Rising geopolitical tensions in the Middle East, coupled with surging oil prices and renewed inflation concerns, are reshaping investor strategy in 2026.
With volatility climbing and consumer confidence weakening, market participants are increasingly rotating toward defensive assets to preserve capital and manage risk.
The ongoing conflict has disrupted energy supply chains, particularly through the closure of the Strait of Hormuz, pushing crude prices higher and complicating the outlook for inflation and interest rates.
With broader market indexes such as the S&P 500 and the Dow Jones Industrial Average down more than 3% this year, exchange-traded funds (ETFs) that offer stability, income, and inflation protection are gaining prominence.
Dividend ETFs lead returns and income appeal
Dividend-focused ETFs have emerged as the strongest performers among defensive plays, offering both income and resilience in volatile markets.
The Schwab US Dividend Equity ETF (SCHD) stands out with year-to-date gains of 10%, making it the top performer among the funds in this article.
Its focus on high-quality companies with strong balance sheets and consistent payouts has supported both capital appreciation and income generation.
Similarly, the Vanguard High Dividend Yield ETF (VYM) provides diversified exposure to firms with above-average dividend payouts.
In an environment where inflation is eroding purchasing power and rate cuts remain uncertain, dividend ETFs are increasingly seen as a core allocation for investors seeking steady returns and downside protection.
Utilities offer stability with steady gains
Utilities have also delivered solid performance, benefiting from their defensive characteristics and predictable demand.
The Utilities Select Sector SPDR Fund (XLU) has gained 5.6% year to date, outperforming many other low-volatility segments.
The sector’s essential nature—providing electricity, water, and gas—ensures relatively stable revenue streams even during economic slowdowns.
The iShares US Utilities ETF (IDU), which has risen over 4%, offers broader exposure within the sector, helping investors diversify while maintaining a defensive stance.
As uncertainty persists around inflation and growth, utilities continue to attract investor flows as a safe-haven allocation.
Consumer staples remain resilient amid weak sentiment
Consumer staples have held up well as households prioritise essential spending in a challenging economic environment.
The Consumer Staples Select Sector SPDR Fund (XLP) has gained more than 4.7% year to date, supported by strong pricing power among large, established companies in the sector.
Similarly, the iShares US Consumer Staples ETF (IYK), up around 4.5%, provides diversified exposure to companies producing everyday necessities such as food, beverages, and household products.
As rising fuel costs and broader uncertainty weigh on discretionary spending, consumer staples ETFs are likely to remain a key defensive allocation for investors.

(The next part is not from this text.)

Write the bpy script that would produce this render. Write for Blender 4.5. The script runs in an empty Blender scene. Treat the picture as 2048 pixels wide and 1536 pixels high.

Gold ETFs provide inflation and geopolitical hedge
Gold-linked ETFs continue to play an important role as a hedge against inflation and geopolitical risks, even as a stronger dollar and fading rate cut expectations have capped gains.
The SPDR Gold Shares (GLD) and iShares Gold Trust (IAU) have both gained over 4% this year, reflecting sustained investor interest in safe-haven assets.
Gold’s historical role as a store of value makes it particularly relevant during periods of currency volatility and rising price pressures.
With inflation risks elevated due to higher energy costs, exposure to gold ETFs can help balance portfolios and mitigate downside risks.